The Pakistani government claimed that troops killed the suspected mastermind behind the school attack — a Pakistani Taliban leader named "Saddam" — during a December 26 shootout in the tribal area of Khyber, which borders Peshawar. Six other suspected Taliban members were also taken into custody during the Khyber raid.

Rizwan Afridi, the father of a slain student, said the protest was intended to "give awareness to the whole nation."

"Now it is time to end the terrorism and extremism and it is time to make Pakistan a peaceful country," he said. "Our children are with us no more but now we want to save whole nation's children. This is right time for the nation to stand behind the Pakistan army and execute those responsible."

Afshan Nasir, the mother of a student killed during the attacks, wept virtually nonstop during the rally. Her nephew was also a victim of the massacre.

"No culprit of the terrible incident has been arrested," Nasir said. "Now I am here to protest for the other children of the nation. Why is the blood of our sons so cheap? Why has no one resigned and no one accepted responsibility?"

Pakistan responds to Peshawar massacre by arming its teachers. Read more here.

The Pakistani government hanged 22 militants in the wake of the attack after a six-year ban on executions for people convicted of terrorism was lifted. The country also amended its constitution to allow terror suspects to be tried in military court.

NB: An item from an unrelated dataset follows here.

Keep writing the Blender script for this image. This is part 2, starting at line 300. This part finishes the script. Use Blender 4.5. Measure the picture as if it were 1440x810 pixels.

According to AFP, the military said Saturday that it received the first batch of 12 terrorism cases to be tried in military courts.

"We want nothing from government but justice," Kiran Sardar, the sister of a slain student, told VICE News. "We arranged this rally to give our nation awareness and a wake up call to the rulers that now they must protect the rest the nation's children."

Sardar, herself a student at a local college, fought back tears as she spoke.

"Those who massacred the students are not human beings and are not even animals," she said. "They deserve punishment and must hang in front of the public."